Beenken: Die wbg engagiert sich als größte organisierte Leserschaft Deutschlands mit ihren 85.000 Mitgliedern für die Sichtbarkeit des geisteswissenschaftlichen Sachbuchs. Zu dem aus Mitteln des Vereins „Wissen verbindet e.V.“ bereitgestellten Preisgeld von 40.000 Euro kommen gut und gerne nochmal so viel an indirekten Kosten hinzu. Wir laden den gesamten deutschen Buchhandel zur Teilnahme am Abstimmungsverfahren ein. Demzufolge war die Presseresonanz auf die hochkarätig besetzte Preisverleihung fulminant, die Beiträge sind eine Spitzenwerbung für das Sachbuch. Auch die aktuelle Berichterstattung über das Wachstum des Sachbuchs hat gezeigt, dass die 85.000 Mitglieder des Vereins wbg und der Börsenverein des Deutschen Buchhandels gemeinsam an einem Strang ziehen: wir wollen das Sachbuch voranbringen in der Akzeptanz und Aufmerksamkeit der Medien, der Öffentlichkeit und des Handels.

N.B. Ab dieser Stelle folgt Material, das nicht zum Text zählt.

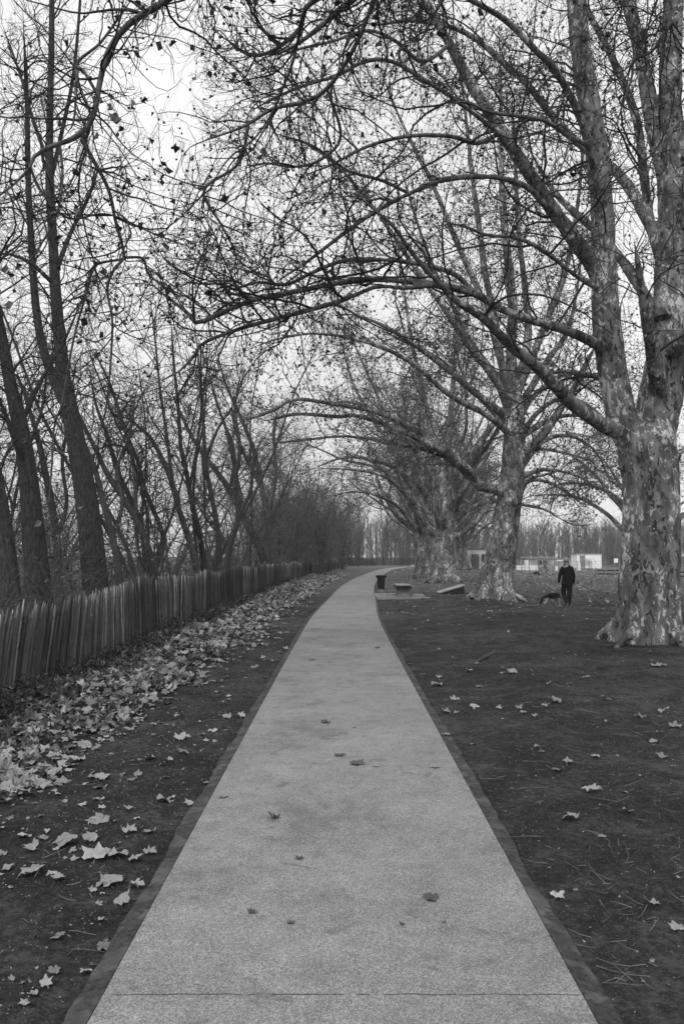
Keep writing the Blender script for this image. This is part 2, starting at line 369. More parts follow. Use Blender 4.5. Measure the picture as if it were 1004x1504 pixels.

Die mehrstufige Entscheidungsfindung erscheint recht kompliziert. Wollen Sie das Verfahren vereinfachen?
Erben: Wir empfinden das Verfahren nicht als kompliziert. Man konnte auf einer Website in insgesamt drei Phasen mit wenigen Klicks abstimmen, danach wurde die Jury aktiv. Wovon wir sicher nicht abgehen werden, ist die Beteiligung des Buchhandels und der wbg-Mitglieder. Diese Beteiligung ist einerseits unsere Mission, denn der Preis ist auf Anregung unserer Mitglieder entstanden. Andererseits ist dies unser USP, denn das macht so kein anderer Buchpreis. Die daraus entstandene Vielfalt und Bandbreite an geisteswissenschaftlichen Themen hat uns gleichermaßen überrascht wie für die Zukunft motiviert.

Zu jeder Premiere gehören Learnings. Was wollen Sie aufgrund der Erfahrungen im ersten Jahr das nächste Mal anders machen?
Beenken: Zwei Learnings nehmen wir mit: Wir wollen die Shortlist und den Siegertitel im Buchhandel noch besser inszenieren – mit Werbemitteln und begleitender Kommunikation. Und wir gehen für die Preisverleihung in einen größeren Raum, denn der Einstein-Saal in der Berlin-Brandenburgischen Akademie der Wissenschaften wird im nächsten Jahr nicht mehr ausreichen. Der große Leibniz-Saal ist bereits reserviert.

 

Dirk Beenken ist Geschäftsführender Direktor der wbg.

Tom Erben ist Director Community Relations der wbg.